Lew and Locks named the sixty-three participants, whose works will fill two of the four main gallery floors of the Whitney (including the 18,000-square-foot Neil Bluhm Family Galleries on the fifth floor) and numerous other spaces throughout the Museum. The participants range from emerging to well-established individuals and collectives working in painting, sculpture, drawing, installation, film and video, photography, activism, performance, music, and video game design.

Scott Rothkopf, the Whitney’s Nancy and Steve Crown Family Chief Curator and Deputy Director for Programs, said, "Since we opened our new building, we’ve reignited our emerging artist program with venturesome solo premieres and ‘snapshot’ shows of new tendencies. This Biennial, the largest ever in terms of gallery space, marks the capstone of these efforts. Chris and Mia have done an amazing job scouring the country to discover new talents, while creating lively connections to senior figures and our roiling social landscape.”

Lew commented that, “Throughout our research and travel we’ve been moved by the impassioned discussions we had about recent tumult in society, politics, and the economic system. It’s been unavoidable as we met with artists, fellow curators, writers, and other cultural producers across the United States and beyond.” Locks noted: “Against this backdrop, many of the participating artists are asking probing questions about the self and the social, and where these intersect. How do we think and live through these lenses? How and where do they fall short?”

Rothkopf is leading a team of advisors who are working closely with Lew and Locks to help shape the exhibition. They include: Negar Azimi, writer and senior editor at Bidoun, an award-winning publishing, curatorial, and educational initiative with a focus on the Middle East and its diasporas; Gean Moreno, curator of programs at the Institute of Contemporary Art Miami and founder of [NAME] Publications; Aily Nash, co-curator of Projections, the New York Film Festival’s artists's film and video section, and Film and Media Curator at Basilica Hudson; and Wendy Yao, a publisher and founder of both the exhibition space 356 South Mission Road and Ooga Booga, a shop with two Los Angeles locations that specializes in independent books, music, art, and clothing. Nash, together with the curators, is co-organizing the Biennial film program, which will screen in the Whitney’s third-floor Susan and John Hess Family Theater.
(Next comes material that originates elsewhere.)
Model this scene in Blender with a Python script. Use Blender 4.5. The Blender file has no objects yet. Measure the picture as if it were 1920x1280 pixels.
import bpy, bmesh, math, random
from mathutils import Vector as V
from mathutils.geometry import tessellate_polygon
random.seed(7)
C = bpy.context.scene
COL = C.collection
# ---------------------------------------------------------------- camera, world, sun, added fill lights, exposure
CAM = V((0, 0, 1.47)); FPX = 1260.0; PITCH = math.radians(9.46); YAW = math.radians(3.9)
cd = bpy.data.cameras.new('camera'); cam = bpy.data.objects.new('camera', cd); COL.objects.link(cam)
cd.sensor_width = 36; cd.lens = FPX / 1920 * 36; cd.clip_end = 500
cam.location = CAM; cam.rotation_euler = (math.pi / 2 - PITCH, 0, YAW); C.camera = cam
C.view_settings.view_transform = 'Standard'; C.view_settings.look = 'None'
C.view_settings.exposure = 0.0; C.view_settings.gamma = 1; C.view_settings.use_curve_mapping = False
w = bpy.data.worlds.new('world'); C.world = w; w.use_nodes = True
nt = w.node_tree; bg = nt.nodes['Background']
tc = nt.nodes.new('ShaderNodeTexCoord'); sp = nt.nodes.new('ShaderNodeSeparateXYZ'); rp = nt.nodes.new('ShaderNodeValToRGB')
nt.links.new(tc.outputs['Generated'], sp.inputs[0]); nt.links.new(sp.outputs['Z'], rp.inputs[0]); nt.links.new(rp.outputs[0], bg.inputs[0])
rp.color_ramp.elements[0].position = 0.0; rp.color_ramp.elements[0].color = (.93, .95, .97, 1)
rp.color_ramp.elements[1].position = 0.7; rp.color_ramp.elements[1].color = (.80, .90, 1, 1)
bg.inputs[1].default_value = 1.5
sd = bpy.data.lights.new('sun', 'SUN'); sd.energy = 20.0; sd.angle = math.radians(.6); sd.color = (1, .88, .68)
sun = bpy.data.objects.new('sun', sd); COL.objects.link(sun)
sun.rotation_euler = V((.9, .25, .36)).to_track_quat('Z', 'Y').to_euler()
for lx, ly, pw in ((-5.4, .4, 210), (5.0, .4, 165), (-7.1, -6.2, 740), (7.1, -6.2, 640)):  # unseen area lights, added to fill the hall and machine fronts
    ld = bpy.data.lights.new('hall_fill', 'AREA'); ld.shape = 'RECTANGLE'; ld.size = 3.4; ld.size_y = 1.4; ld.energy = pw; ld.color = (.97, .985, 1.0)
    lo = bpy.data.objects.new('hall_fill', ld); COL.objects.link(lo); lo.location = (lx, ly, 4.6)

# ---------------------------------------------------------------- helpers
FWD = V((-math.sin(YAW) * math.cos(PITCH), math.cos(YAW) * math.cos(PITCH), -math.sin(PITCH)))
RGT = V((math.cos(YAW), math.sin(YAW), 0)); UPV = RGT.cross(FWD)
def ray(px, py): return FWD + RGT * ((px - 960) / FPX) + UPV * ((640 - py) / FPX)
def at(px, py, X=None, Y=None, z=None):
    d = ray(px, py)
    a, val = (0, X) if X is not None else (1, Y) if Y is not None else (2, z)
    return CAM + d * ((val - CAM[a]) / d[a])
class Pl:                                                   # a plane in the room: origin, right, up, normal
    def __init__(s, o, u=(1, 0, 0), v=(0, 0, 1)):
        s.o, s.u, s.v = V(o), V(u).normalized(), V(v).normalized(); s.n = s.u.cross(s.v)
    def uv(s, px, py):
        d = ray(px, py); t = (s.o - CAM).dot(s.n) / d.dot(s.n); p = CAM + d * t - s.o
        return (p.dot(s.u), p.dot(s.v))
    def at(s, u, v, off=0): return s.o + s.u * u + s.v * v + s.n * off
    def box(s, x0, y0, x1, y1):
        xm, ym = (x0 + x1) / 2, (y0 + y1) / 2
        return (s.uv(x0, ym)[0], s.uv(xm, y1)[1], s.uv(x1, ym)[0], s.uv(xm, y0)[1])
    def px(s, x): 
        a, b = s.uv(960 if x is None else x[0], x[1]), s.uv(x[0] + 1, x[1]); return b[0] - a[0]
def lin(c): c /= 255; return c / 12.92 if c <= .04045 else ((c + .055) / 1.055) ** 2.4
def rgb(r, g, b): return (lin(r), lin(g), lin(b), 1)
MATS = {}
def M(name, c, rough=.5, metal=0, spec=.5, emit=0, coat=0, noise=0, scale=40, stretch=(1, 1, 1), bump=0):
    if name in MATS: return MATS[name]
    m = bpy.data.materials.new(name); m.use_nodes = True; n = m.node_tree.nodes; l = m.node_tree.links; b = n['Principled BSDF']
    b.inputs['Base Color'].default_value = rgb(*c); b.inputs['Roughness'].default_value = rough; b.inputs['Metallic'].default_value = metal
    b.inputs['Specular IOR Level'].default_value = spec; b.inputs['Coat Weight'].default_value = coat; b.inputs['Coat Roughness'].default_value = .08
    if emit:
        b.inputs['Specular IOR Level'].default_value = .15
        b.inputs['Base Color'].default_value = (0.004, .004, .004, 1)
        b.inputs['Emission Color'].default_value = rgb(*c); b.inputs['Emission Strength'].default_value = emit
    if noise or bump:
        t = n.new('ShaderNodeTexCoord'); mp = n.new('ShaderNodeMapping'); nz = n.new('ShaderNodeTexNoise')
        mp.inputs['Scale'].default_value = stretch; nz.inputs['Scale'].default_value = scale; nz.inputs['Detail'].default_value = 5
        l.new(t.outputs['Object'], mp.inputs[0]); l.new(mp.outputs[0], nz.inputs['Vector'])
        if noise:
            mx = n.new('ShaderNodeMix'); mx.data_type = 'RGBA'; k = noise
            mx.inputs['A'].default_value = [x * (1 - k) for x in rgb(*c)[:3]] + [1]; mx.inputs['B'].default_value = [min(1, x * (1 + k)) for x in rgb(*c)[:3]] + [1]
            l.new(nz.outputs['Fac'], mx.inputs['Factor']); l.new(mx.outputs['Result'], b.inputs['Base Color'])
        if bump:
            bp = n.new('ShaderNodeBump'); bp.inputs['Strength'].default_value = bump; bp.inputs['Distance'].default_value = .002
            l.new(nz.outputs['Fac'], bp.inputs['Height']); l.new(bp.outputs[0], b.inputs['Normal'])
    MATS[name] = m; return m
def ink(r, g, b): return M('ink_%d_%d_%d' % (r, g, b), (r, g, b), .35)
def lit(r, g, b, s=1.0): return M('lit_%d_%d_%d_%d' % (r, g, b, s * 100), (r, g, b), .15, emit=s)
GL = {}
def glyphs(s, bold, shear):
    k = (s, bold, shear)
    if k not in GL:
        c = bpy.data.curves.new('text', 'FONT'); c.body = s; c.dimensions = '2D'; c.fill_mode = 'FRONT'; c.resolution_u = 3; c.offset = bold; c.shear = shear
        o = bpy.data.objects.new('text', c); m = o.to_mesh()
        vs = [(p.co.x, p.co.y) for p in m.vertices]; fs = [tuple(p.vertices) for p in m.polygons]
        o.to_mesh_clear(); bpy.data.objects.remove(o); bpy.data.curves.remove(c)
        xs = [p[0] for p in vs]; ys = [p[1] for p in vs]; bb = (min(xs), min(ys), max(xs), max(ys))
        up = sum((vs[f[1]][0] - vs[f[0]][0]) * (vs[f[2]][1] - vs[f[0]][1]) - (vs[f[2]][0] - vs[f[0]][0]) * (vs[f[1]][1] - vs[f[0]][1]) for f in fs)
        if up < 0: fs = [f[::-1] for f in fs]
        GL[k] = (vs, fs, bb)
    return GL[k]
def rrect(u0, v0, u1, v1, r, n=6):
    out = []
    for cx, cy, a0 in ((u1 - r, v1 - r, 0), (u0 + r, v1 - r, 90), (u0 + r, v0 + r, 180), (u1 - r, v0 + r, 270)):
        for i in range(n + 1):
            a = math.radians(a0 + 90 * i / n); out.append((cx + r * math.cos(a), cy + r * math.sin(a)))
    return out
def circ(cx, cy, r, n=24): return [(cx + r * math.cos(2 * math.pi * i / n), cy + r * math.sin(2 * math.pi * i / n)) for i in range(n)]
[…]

The 2017 Biennial will be accompanied by an exhibition catalogue, designed by Olga Casellas Badillo of San Juan-based Tiguere Corp., which includes essays by the curators as well as Biennial advisors Negar Azimi and Gean Moreno, a conversation between the curators and Scott Rothkopf, and a roundtable with filmmakers moderated by Aily Nash. The book will also feature individual entries on each of the sixty-three participants in the exhibition along with reproductions of their work. It will be published by the Whitney Museum of American Art and distributed by Yale University Press.